Vibrant Matter: Material Culture & Early Modern English Drama

ENG891 Fall 2020

Prof. Adam Zucker

This course is a research-intensive seminar focused on current scholarship on the representation, use, and history of material culture in the drama of Shakespeare, Ben Jonson, and their contemporaries. As we read a wide variety of canonical and not very canonical plays, we will consider questions that have organized the past 20 years of scholarship on ‘object’ studies: Why and how do objects and material spaces shape relations between subjects, and in what sense might objects and spaces be forceful agents in their own right? How do questions of environment, ecology, and global epistemology change when materiality is centered within them? How does the theatrical performance of human embodiment in particular (in its spatial and narrative forms) deal with or enact these questions? How might we balance historical research and presentist critique and rhetoric?

THE RENAISSANCE OF THE EARTH

ENG891 Spring 2020

Prof. Marjorie Rubright

This seminar stages a “collision laboratory” between literatures of the earth produced by Renaissance writers (1450 – 1750) and current popular, artistic, literary and scientific writings about the Anthropocene.
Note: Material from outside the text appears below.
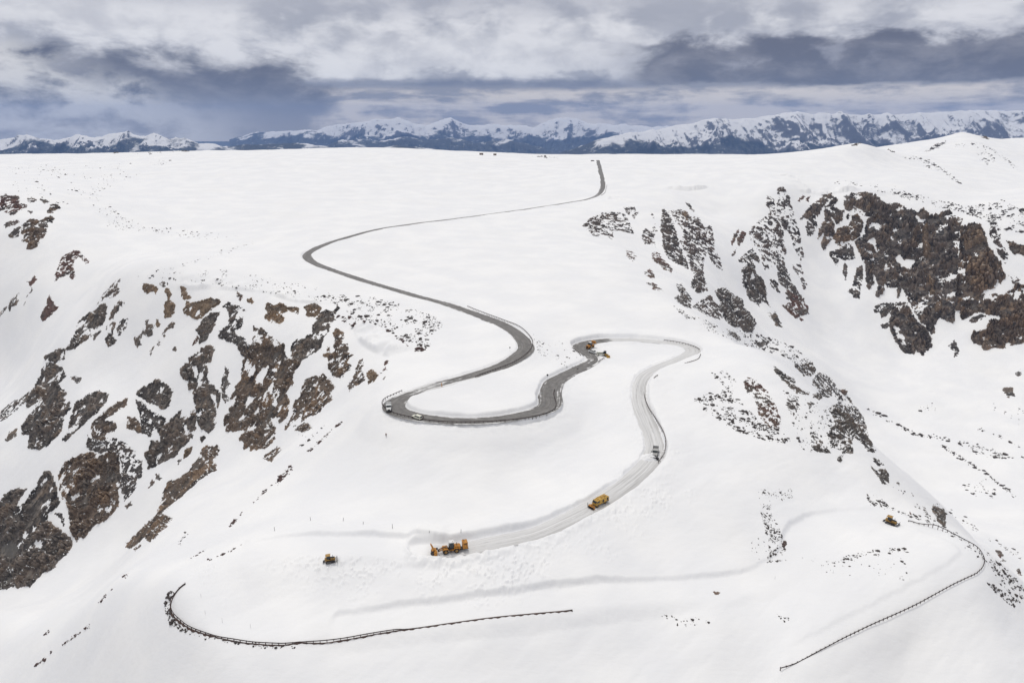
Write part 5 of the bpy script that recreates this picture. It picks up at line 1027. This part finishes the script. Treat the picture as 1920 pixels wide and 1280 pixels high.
# 3. crawler dozers
def dozer(root, paint):
    for s in (1, -1):
        tr = part('track', M_BLACK, root, Pr(([(-1.75,.30),(-1.55,.85),(-1.1,1.0),(1.3,.85),(1.65,.5),(1.45,.08),(1.1,0),(-1.2,0),(-1.6,.1)], s*1.02-.25, s*1.02+.25)), .03)
        part('track_frame', M_STEEL, tr, Pr(([(-1.3,.25),(-1.2,.65),(1.2,.55),(1.2,.25)], s*1.29-.03, s*1.29+.03)))
    part('hull', paint, root, Pr(([(-1.6,.45),(-1.7,1.45),(-.6,1.5),(-.5,1.25),(.1,1.25),(.3,.5)], -.75, .75)), .06)
    hd = part('hood', paint, root, Pr(([(.1,.6),(.15,1.75),(1.6,1.55),(1.75,1.35),(1.75,.55)], -.5, .5)), .05)
    part('hood_top', M_BLACK, hd, Pr(([(.12,1.76),(.15,1.84),(1.55,1.64),(1.6,1.56)], -.46, .46)))
    part('exhaust', M_BLACK, hd, Cy(((1.0,.2,1.65),(1.0,.2,2.55),.07)))
    cab = part('cab', M_BLACK, root, lambda bm: (prism(bm, [(-1.15,1.25),(-1.15,1.65),(.1,1.65),(.15,1.25)], -.62, .62),
        [cyl(bm, a, b, .06, 6) for a, b in (((-1.1,.58,1.6),(-1.1,.58,2.75)),((-1.1,-.58,1.6),(-1.1,-.58,2.75)),((.08,.58,1.6),(-.05,.58,2.75)),((.08,-.58,1.6),(-.05,-.58,2.75)))]))
    for y0, y1 in ((.56,.60),(-.60,-.56)): part('window', M_GLASS, cab, Pr(([(-1.05,1.68),(-1.05,2.7),(-.1,2.7),(.02,1.68)], y0, y1)))
    part('windscreen', M_GLASS, cab, Pr(([(.04,1.68),(-.09,2.7),(-.05,2.7),(.08,1.68)], -.55, .55)))
    part('canopy', paint, cab, B_((-1.55,.25,-.85,.85,2.74,2.9)), .05)
    part('fuel_tank', paint, root, B_((-1.95,-1.2,-.62,.62,.9,1.75)), .06)
    bl = part('blade', M_STEEL, root, Pr(([(2.35,.02),(2.2,.3),(2.2,.75),(2.42,1.1),(2.5,1.08),(2.32,.7),(2.32,.32),(2.5,.02)], -1.65, 1.65)))
    for s in (1, -1): part('push_arm', M_BLACK, root, B_((.2,2.25,s*1.36-.08,s*1.36+.08,.28,.48)))
    part('ripper', M_BLACK, root, Pr(([(-1.9,.9),(-2.7,.75),(-2.8,.15),(-2.65,.15),(-2.55,.6),(-1.9,.7)], -.5, .5)))
r = vehicle('bulldozer', "yellow bulldozer with a canopy pushing snow by the right guardrail's upper end", 'bulldozer', 1671, 982, 1690, 987, .0, 'bulldozers clearing the road'); dozer(r, M_OCHRE); r.scale = (1.06,)*3
r = vehicle('bulldozer', "small dark-cabbed bulldozer alone on the thrown snow at the lower left", 'bulldozer', 620, 1052, 636, 1049, -.05, 'bulldozers clearing the road'); dozer(r, M_OCHRE); r.scale = (.88,)*3

# 4. bucket loaders parked in the hairpin
def bucket_loader(root, paint, dark, raised):
    loader_base(root, paint, dark)
    if raised: lift_arms(root, paint, 3.0, 3.9); dz, dx_ = 2.6, 3.7
    else: lift_arms(root, paint, .8, 4.3); dz, dx_ = .3, 4.2
    part('bucket', paint, root, lambda bm: (prism(bm, [(dx_,dz-.2),(dx_-.1,dz+1.1),(dx_+.25,dz+1.35),(dx_+.35,dz+1.25),(dx_+.12,dz+.9),(dx_+.2,dz),(dx_+1.3,dz-.1),(dx_+1.4,dz-.22)], -1.4, 1.4), box_bm(bm, dx_,dx_+.9,-1.45,-1.38,dz-.2,dz+.9), box_bm(bm, dx_,dx_+.9,1.38,1.45,dz-.2,dz+.9)))
r = vehicle('wheel_loader', "amber wheel loader with raised bucket behind the parked white cars", 'wheel loader', 1106, 653, 1118, 648, .05, 'wheel loaders parked in the hairpin'); bucket_loader(r, M_AMBER, False, True); r.scale = (.95,)*3
r = vehicle('wheel_loader', "yellow-nosed black wheel loader right of the parked white cars", 'wheel loader', 1134, 667, 1146, 673, .05, 'wheel loaders parked in the hairpin'); bucket_loader(r, M_YELL, True, False); r.scale = (.72,)*3

# 5. cars
def car_body(root, paint, kind):
    if kind == 'suv':
        lo = [(-2.35,.42),(-2.4,.95),(2.2,1.0),(2.4,.8),(2.4,.42)]; hi = [(-2.3,.95),(-2.05,1.72),(.45,1.75),(1.15,1.0)]
    else:
        lo = [(-2.8,.5),(-2.8,1.12),(1.35,1.15),(2.65,1.1),(2.8,.9),(2.8,.5)]; hi = [(-.75,1.1),(-.6,1.85),(.7,1.85),(1.4,1.12)]
    body = part('body', paint, root, lambda bm: prism(bm, lo, -.93, .93), .09)
    cabin = part('cabin', paint, root, lambda bm: prism(bm, hi, -.78, .78), .07)
    (x0,z0),(x1,z1),(x2,z2),(x3,z3) = hi
    for s in (1, -1): part('side_window', M_GLASS, cabin, Pr(([(x0+.18,z0+.12),(x1+.1,z1-.12),(x2-.08,z2-.12),(x3-.28,z3+.1)], s*.785-.015, s*.785+.015)))
    part('windscreen', M_GLASS, cabin, Pr(([(x3+.0,z3+.06),(x2+.03,z2-.08),(x2+.08,z2-.05),(x3+.05,z3+.1)], -.68, .68)))
    part('rear_window', M_GLASS, cabin, Pr(([(x0-.02,z0+.1),(x1-.05,z1-.08),(x1-.01,z1-.05),(x0+.02,z0+.14)], -.66, .66)))
    fx = lo[-2][0]; rx = lo[1][0]
    for s in (1, -1):
        part('headlight', M_LAMP, body, B_((fx-.06,fx+.03,s*.68-.16,s*.68+.16,.68,.84)))
        part('tail_light', M_RED, body, B_((rx-.03,rx+.05,s*.78-.1,s*.78+.1,.75,.95)))
    part('bumper', M_BLACK, body, B_((fx-.05,fx+.08,-.85,.85,.42,.6),(rx-.08,rx+.05,-.85,.85,.42,.6)))
    w_ = 1.45 if kind == 'suv' else 1.75
    for x in (w_, -w_):
        for y in (.84, -.84): wheel(root, x, y, .37, .25, M_RIMG)
    for s in (1, -1): part('mirror', M_BLACK, body, B_((x3-.35,x3-.15,s*.93-.02 if s > 0 else -1.13,s*.93+.2 if s > 0 else -.91,1.05,1.22)))
    if kind == 'pickup':
        part('load_bed', M_BLACK, body, B_((-2.7,-.85,-.8,.8,1.13,1.16)))
        for s in (1, -1): part('bed_side', paint, body, B_((-2.8,-.75,s*.88-.05,s*.88+.05,1.1,1.38)))
        part('tailgate', paint, body, B_((-2.82,-2.74,-.88,.88,1.1,1.36)))
r = vehicle('pickup_truck', "white pickup truck nosing out beside the raised-bucket loader", 'car', 1112, 662, 1121, 664.5, .02, 'white cars parked in the hairpin'); car_body(r, M_WHITE, 'pickup')
r = vehicle('parked_car', "pale long white car between the other white pickup and the dark loader", 'car', 1127, 666, 1140, 667.5, .02, 'white cars parked in the hairpin'); car_body(r, M_CREAM, 'suv'); r.scale = (1.08,)*3
r = vehicle('parked_car', "cream white car stopped by the guardrail on the middle hairpin", 'car', 782, 784.5, 770, 780.5, .02); car_body(r, M_CREAM, 'suv')

# 6. heavy trucks seen from the front
def truck(root, paint, plough):
    part('chassis', M_BLACK, root, B_((-3.6,2.9,-.5,.5,.6,.9)))
    bed = part('dump_body', paint if not plough else M_GREYP, root, lambda bm: (box_bm(bm, -3.8,.1,-1.2,1.2,1.05,1.2), box_bm(bm, -3.8,.1,1.12,1.2,1.2,2.2), box_bm(bm, -3.8,.1,-1.2,-1.12,1.2,2.2), box_bm(bm, -.0,.1,-1.2,1.2,1.2,2.6), box_bm(bm, -3.8,-3.7,-1.2,1.2,1.2,2.1)))
    cab = part('cab', paint, root, Pr(([(.3,.9),(.3,2.75),(1.4,2.75),(1.75,1.85),(1.75,.9)], -1.15, 1.15)), .07)
    part('hood', paint, root, Pr(([(1.7,.9),(1.7,1.85),(3.0,1.7),(3.2,1.5),(3.2,.9)], -.95, .95)), .1)
    part('windscreen', M_GLASS, cab, Pr(([(1.78,1.95),(1.48,2.66),(1.53,2.69),(1.83,1.98)], -1.0, 1.0)))
    for s in (1, -1):
        part('side_window', M_GLASS, cab, Pr(([(.5,1.9),(.5,2.6),(1.3,2.6),(1.55,1.9)], s*1.16-.02, s*1.16+.02)))
        part('mirror', M_BLACK, cab, B_((1.5,1.62,s*1.4-.14,s*1.4+.14,1.8,2.45),(1.52,1.6,min(s*1.15,s*1.3),max(s*1.15,s*1.3),2.1,2.18)))
        part('fender', M_BLACK, root, Pr(([(1.6,.9),(1.75,1.2),(2.8,1.2),(3.0,.9)], s*1.05-.17, s*1.05+.17)))
        part('headlight', M_LAMP, root, B_((3.16,3.24,s*.75-.14,s*.75+.14,1.0,1.22)))
    part('grille', M_BLACK, root, B_((3.2,3.26,-.55,.55,1.0,1.5)))
    part('bumper', M_BLACK, root, B_((3.2,3.45,-1.15,1.15,.5,.85)))
    for x, ys in ((2.2,(1.0,)), (-1.4,(1.0,)), (-2.7,(1.0,))):
        for y in ys:
            for s in (1, -1): wheel(root, x, y*s, .5, .36, M_RIMG)
    if plough:
        part('plough_blade', M_BLACK, root, Pr(([(4.2,.02),(4.0,.35),(4.0,.8),(4.3,1.15),(4.4,1.1),(4.15,.75),(4.15,.35),(4.4,.02)], -1.7, 1.7)))
        part('plough_frame', M_BLACK, root, B_((3.4,4.05,-.5,-.35,.4,.6),(3.4,4.05,.35,.5,.4,.6)))
    else:
        for x, y in ((-.1,1.1),(-.1,-1.1),(-3.7,1.1),(-3.7,-1.1)): part('stake', M_BLACK, bed, B_((x-.06,x+.06,y-.06,y+.06,2.2,3.3)))
r = vehicle('work_truck', "white work truck with stake posts facing the camera on the middle hairpin", 'truck', 729, 768, 729.5, 779, .02); truck(r, M_WHITE, False)
r = vehicle('plough_truck', "dirty grey plough truck throwing snow on the lane below the right bend", 'truck', 1228.5, 852, 1227, 864, .02); truck(r, M_GREYP, True)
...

It has two aims: first, to explore how seemingly current conversations regarding environmental disaster, sustainability, and resilience traffic in ideas, metaphors, and modes of thinking whose roots extend into the Renaissance; and, second, to consider how early modern habits of thought and practice might not only resemble the present but influence it, aiding in our challenge of imagining alternative forms of habitation and cultivation of the earth.